Exactly the lines from the line with "The Blender Python" to the line with "papersign(512, 632, 8.8, .34, .17, rad(18), rad(6), -.3, 'tan" should be extracted, both included, with no other lines.
-- START Record list --
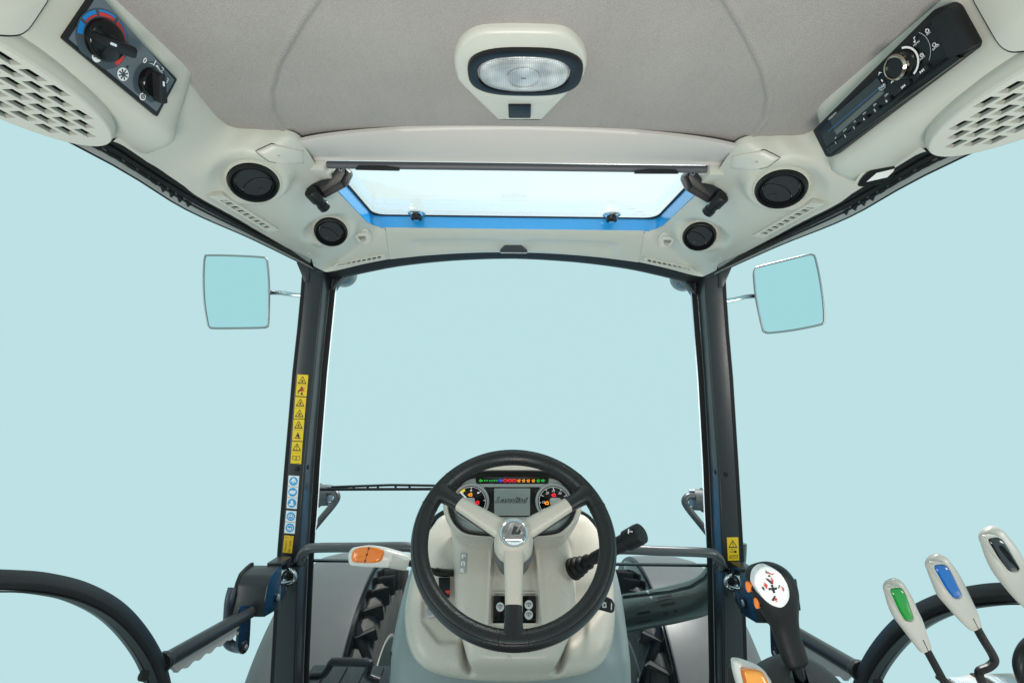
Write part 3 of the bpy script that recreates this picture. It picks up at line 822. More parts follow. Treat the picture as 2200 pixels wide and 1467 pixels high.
def rotary(kc, R, ang, name_len):
    f = C5.moved(kc[0], kc[1], ang)
    k = G().lathe(f.o, f.z, [(R, .0), (R, .0035), (R * .96, .006), (R * .88, .0072), (0, .0074)], 40).build('knob', gloss, clim)
    pl = rnd([(-R * .98, -R * .20), (R * .5, -R * .30), (R * 1.12, -R * .30), (R * 1.12, R * .30), (R * .5, R * .30), (-R * .98, R * .20)], R * .15)
    rings = []
    for z, s in ((.006, 1.0), (.0135, .98), (.0165, .92), (.0175, .80)):
        rings.append([f.w(a * (1 if z < .015 else .97), b * s, z) for a, b in pl])
    G().loft(rings).build('grip', black, k, ang=60)
    G().prism(f, rnd(rect(-R * .30, 0, R * .34, R * .13), R * .06), .0172, .0182).build('pointer', M('pointer_white', (.7, .75, .82), .4) if name_len else bpy.data.materials['pointer_white'], k)
rotary(k1, r1, radians(18), 1)
rotary(k2, r2, radians(-52), 0)

# ================================================================== RADIO
radio = thing('car_radio', podR.o + V((0, 0, 0)), 'black car radio with round volume knob and display on the right roof pod', 'radio')
fr = podR
o1 = rnd(fr.poly([(1757, 276), (1786, 333), (1796, 334), (2100, 104), (2103, 92), (2060, 14), (2046, 7), (2022, 14)], .004), .003)
G().prism(fr, o1, -.01, .013).build('surround', blackm, radio, bevel=.003)
RF = fr.up(.0135)
face = rnd(RF.poly([(1759, 277), (1777, 316), (2047, 116), (2010, 40)]), .002)
G().prism(RF, face, -.004, .0008).build('faceplate', gloss, radio, bevel=.0006)
R8 = RF.up(.0010)
rx = R8.moved(0, 0)
lip = rnd(R8.poly([(1777, 319), (1786, 331), (2068, 124), (2052, 117)]), .001)
G().prism(R8, lip, -.003, .0022).build('lower_lip', gloss, radio, bevel=.0012)
end = R8.poly([(2012, 38), (2050, 10), (2101, 98), (2052, 122)])
G().prism(R8, rnd(end, .003), -.003, .0075).build('end_block', blackm, radio, bevel=.002)
scr = rnd(R8.poly([(1783, 256), (1886, 167), (1903, 199), (1797, 292)]), .003)
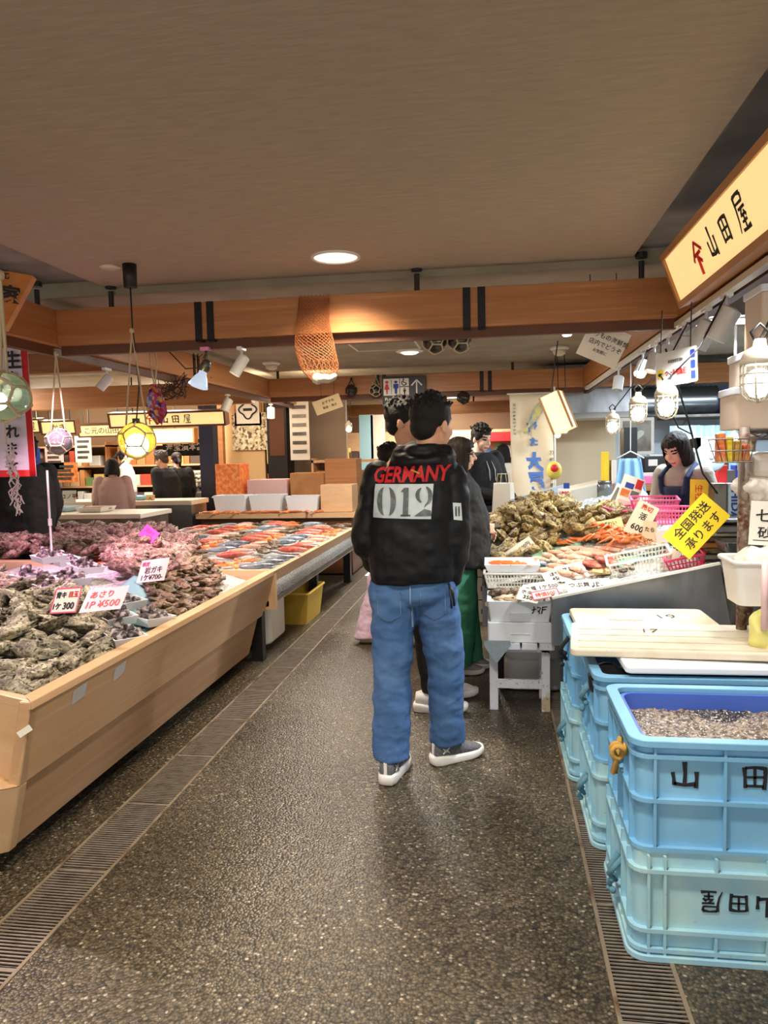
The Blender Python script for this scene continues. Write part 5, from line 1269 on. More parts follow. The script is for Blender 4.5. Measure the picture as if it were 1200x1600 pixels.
# tilted handwritten paper signs on the right beam and at centre left
def papersign(px, py, Y, wd, ht, roll, rz, tilt, label, lines, mat='lam'):
    t = card(px, py, Y, wd, ht, lines, label, mat=mat, rz=rz, tilt=tilt, roll=roll, cat='paper sign', name='paper_sign')
    p = atY(px, py, Y)
    for dx in (-.08, .08): MB().tube([p+V((dx, .0, .05)), V((p.x+dx, Y+.02, ZC-.045))], .003, 6).build('hanging_wire', 'black', t)
    return t
papersign(943, 538, 4.95, .27, .23, rad(-24), rad(4), -.25, 'tilted white paper sign with handwritten lines by the right end of the near beam', [('のりもの海鮮焼', .05, .2, .16), ('店内でどうぞ', .05, -.02, .15), ('お気軽に', .0, -.22, .1)])
papersign(512, 632, 8.8, .34, .17, rad(18), rad(6), -.3, 'tan slanted menu board below the hanging net', [('おすすめ', .05, .2, .2), ('刺身・焼き', .05, -.15, .2)], mat=pm('tan board', lin(206, 178, 132), .6))

# ------------------------------------------------------------------ blue crates, right foreground
def crate(x0, x1, y0, y1, z0, h_, label, mat='crate', flip=False, letters=None, rope=None, sx_ribs=(.065, .255, .435, .625), nm='fish_crate'):
    t = thing(nm, label, 'crate', ((x0+x1)/2, (y0+y1)/2, z0), group=None)
    z1 = z0+h_; i_ = .018; th = .012
    P_ = lambda d, z: [(x, y, z) for x, y in rrect(x0+d, x1-d, y0+d, y1-d, .05-min(d, .02), 4)]
    n = len(P_(0, 0)); zo, zi = (z0, z1) if not flip else (z0+.004, z1)
    rings = [P_(i_, z0), P_(i_, z1), P_(i_+th, z1), P_(i_+th, z0+.02)]
    vs = sum(rings, []); fs = [tuple(range(n))[::-1]]+[(k*n+i, k*n+(i+1) % n, (k+1)*n+(i+1) % n, (k+1)*n+i) for k in range(3) for i in range(n)]+[tuple(range(3*n, 4*n))]
    MB().add(vs, fs).build('crate_body', mat, t, 'auto')
    def band(za, zb, d0, d1=None):
        d1 = i_+.002 if d1 is None else d1
        r_ = [P_(d1, za), P_(d0, za), P_(d0, zb), P_(d1, zb)]; v_ = sum(r_, [])
        return v_, [(k*n+i, k*n+(i+1) % n, ((k+1) % 4)*n+(i+1) % n, ((k+1) % 4)*n+i) for k in range(4) for i in range(n)]
    b = MB(); zr = (z1-.018, z1+.004) if not flip else (z0-.002 if z0 > .01 else z0, z0+.02)
    b.add(*band(*zr, -.004, i_+th+.004)); b.build('rim', mat, t, 'auto', .003)
    b = MB()
    fr = (lambda f: z0+h_*f) if not flip else (lambda f: z1-h_*f)
    for f in ((.86, .46, .02) if not flip else (.17, .72, .90)): zz = fr(f); b.add(*band(zz-.006, zz+.006, .002))
    for xo in sx_ribs:
        for yy, s_ in ((y0+.003, 1), (y1-.003, -1)):
            for za_, zb_ in (((z0+.01, z1-.01),) if not flip or xo < .12 else ((z0+.01, z1-.72*h_), (z1-.17*h_, z1-.01))): b.box(x0+xo-.004, x0+xo+.004, min(yy, yy+s_*.017), max(yy, yy+s_*.017), za_, zb_)
    k = 5
    for j in range(k):
        yy = y0+.06+(y1-y0-.12)*j/(k-1)
        for xx in (x0+.003, x1-.020): b.box(xx, xx+.017, yy-.004, yy+.004, z0+.01, z1-.01)
    b.build('ribs', mat, t)
    if letters:
        b = MB()
        for ch, x, z, s_ in letters: text(b, ch, frame((x, y0+i_-.001, z), (1, 0, 0), (0, 0, 1)) @ Matrix.Rotation(PI if flip else 0, 4, 'Z'), s_, weight=.02)
        b.build('lettering', 'ink', t)
    if rope:
        rm, pts, rr_ = rope; b = MB(); b.tube(pts, rr_, 8); q = V(pts[len(pts)//2]); 
        for k in range(4 if rm != 'ropey' else 0): b.ell(q+V((rnd.uniform(-.02, .0), rnd.uniform(-.02, .02), rnd.uniform(-.03, .03))), (rr_*1.25,)*3, None, 8, 6)
        b.build('rope_handle', rm, t, True)
    return t
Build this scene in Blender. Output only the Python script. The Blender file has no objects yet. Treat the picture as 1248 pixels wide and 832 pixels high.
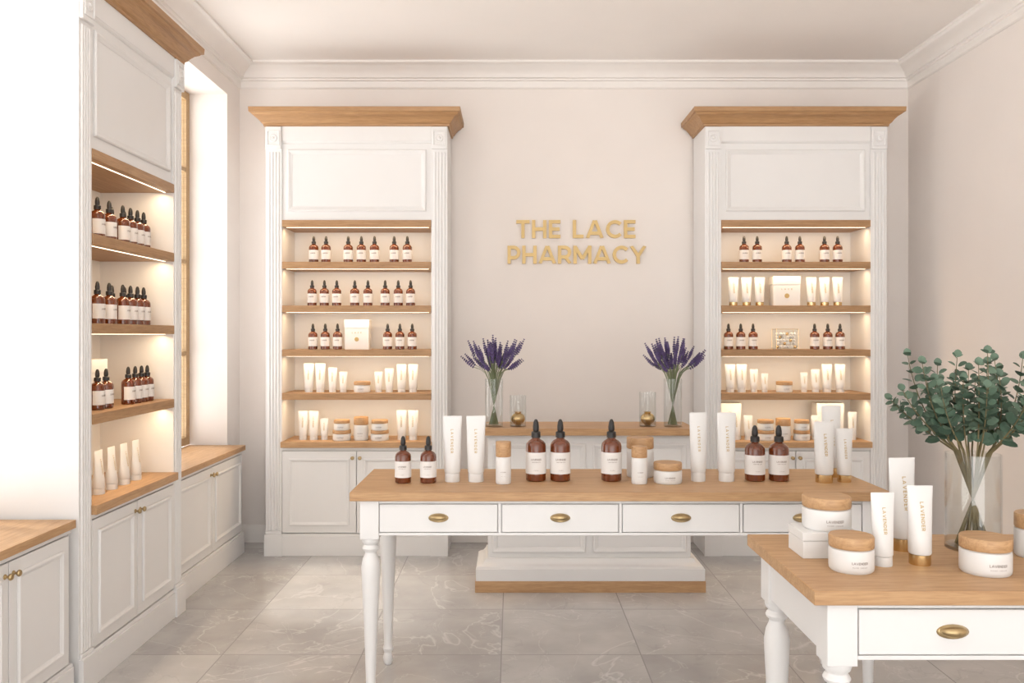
import bpy, bmesh, math, random
from mathutils import Matrix, Vector
random.seed(7)
pi=math.pi
# ------------------------------------------------------------------ materials
def nm(name):
    m=bpy.data.materials.new(name); m.use_nodes=True
    nt=m.node_tree; b=nt.nodes['Principled BSDF']; return m,nt,b
def simple(name,col,rough=.5,metal=0,trans=0,coat=0,noise=0.0,nscale=8,bump=0.0):
    m,nt,b=nm(name)
    b.inputs['Base Color'].default_value=(*col,1); b.inputs['Roughness'].default_value=rough
    b.inputs['Metallic'].default_value=metal
    b.inputs['Transmission Weight'].default_value=trans
    b.inputs['Coat Weight'].default_value=coat
    if noise or bump:
        tc=nt.nodes.new('ShaderNodeTexCoord'); n=nt.nodes.new('ShaderNodeTexNoise')
        n.inputs['Scale'].default_value=nscale; n.inputs['Detail'].default_value=4
        nt.links.new(tc.outputs['Object'],n.inputs['Vector'])
        if noise:
            r=nt.nodes.new('ShaderNodeValToRGB')
            r.color_ramp.elements[0].position=.3; r.color_ramp.elements[1].position=.7
            r.color_ramp.elements[0].color=(*[c*(1-noise) for c in col],1)
            r.color_ramp.elements[1].color=(*[min(1,c*(1+noise)) for c in col],1)
            nt.links.new(n.outputs['Fac'],r.inputs['Fac']); nt.links.new(r.outputs['Color'],b.inputs['Base Color'])
        if bump:
            bp=nt.nodes.new('ShaderNodeBump'); bp.inputs['Strength'].default_value=bump; bp.inputs['Distance'].default_value=.002
            nt.links.new(n.outputs['Fac'],bp.inputs['Height']); nt.links.new(bp.outputs['Normal'],b.inputs['Normal'])
    return m
def wood(name,c1,c2,rough=.45):
    m,nt,b=nm(name)
    tc=nt.nodes.new('ShaderNodeTexCoord'); mp=nt.nodes.new('ShaderNodeMapping')
    mp.inputs['Scale'].default_value=(1.6,22,22)
    nt.links.new(tc.outputs['Object'],mp.inputs['Vector'])
    n=nt.nodes.new('ShaderNodeTexNoise'); n.inputs['Scale'].default_value=2.2; n.inputs['Detail'].default_value=7; n.inputs['Roughness'].default_value=.6; n.inputs['Distortion'].default_value=.6
    nt.links.new(mp.outputs['Vector'],n.inputs['Vector'])
    r=nt.nodes.new('ShaderNodeValToRGB'); e=r.color_ramp.elements
    e[0].position=.3; e[0].color=(*c2,1); e[1].position=.68; e[1].color=(*c1,1)
    nt.links.new(n.outputs['Fac'],r.inputs['Fac'])
    n2=nt.nodes.new('ShaderNodeTexNoise'); n2.inputs['Scale'].default_value=9; n2.inputs['Detail'].default_value=3
    nt.links.new(mp.outputs['Vector'],n2.inputs['Vector'])
    mx=nt.nodes.new('ShaderNodeMix'); mx.data_type='RGBA'; mx.blend_type='MULTIPLY'
    r2=nt.nodes.new('ShaderNodeValToRGB'); r2.color_ramp.elements[0].position=.35; r2.color_ramp.elements[0].color=(.86,.82,.78,1); r2.color_ramp.elements[1].position=.55
    r2.color_ramp.elements[1].color=(1,1,1,1)
    nt.links.new(n2.outputs['Fac'],r2.inputs['Fac'])
    mx.inputs[0].default_value=1
    nt.links.new(r.outputs['Color'],mx.inputs[6]); nt.links.new(r2.outputs['Color'],mx.inputs[7])
    nt.links.new(mx.outputs[2],b.inputs['Base Color']); b.inputs['Roughness'].default_value=rough
    return m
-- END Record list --
**Exercise answer:**
The Blender Python script for this scene continues. Write part 5, from line 1269 on. More parts follow. The script is for Blender 4.5. Measure the picture as if it were 1200x1600 pixels.
# tilted handwritten paper signs on the right beam and at centre left
def papersign(px, py, Y, wd, ht, roll, rz, tilt, label, lines, mat='lam'):
    t = card(px, py, Y, wd, ht, lines, label, mat=mat, rz=rz, tilt=tilt, roll=roll, cat='paper sign', name='paper_sign')
    p = atY(px, py, Y)
    for dx in (-.08, .08): MB().tube([p+V((dx, .0, .05)), V((p.x+dx, Y+.02, ZC-.045))], .003, 6).build('hanging_wire', 'black', t)
    return t
papersign(943, 538, 4.95, .27, .23, rad(-24), rad(4), -.25, 'tilted white paper sign with handwritten lines by the right end of the near beam', [('のりもの海鮮焼', .05, .2, .16), ('店内でどうぞ', .05, -.02, .15), ('お気軽に', .0, -.22, .1)])
papersign(512, 632, 8.8, .34, .17, rad(18), rad(6), -.3, 'tan slanted menu board below the hanging net', [('おすすめ', .05, .2, .2), ('刺身・焼き', .05, -.15, .2)], mat=pm('tan board', lin(206, 178, 132), .6))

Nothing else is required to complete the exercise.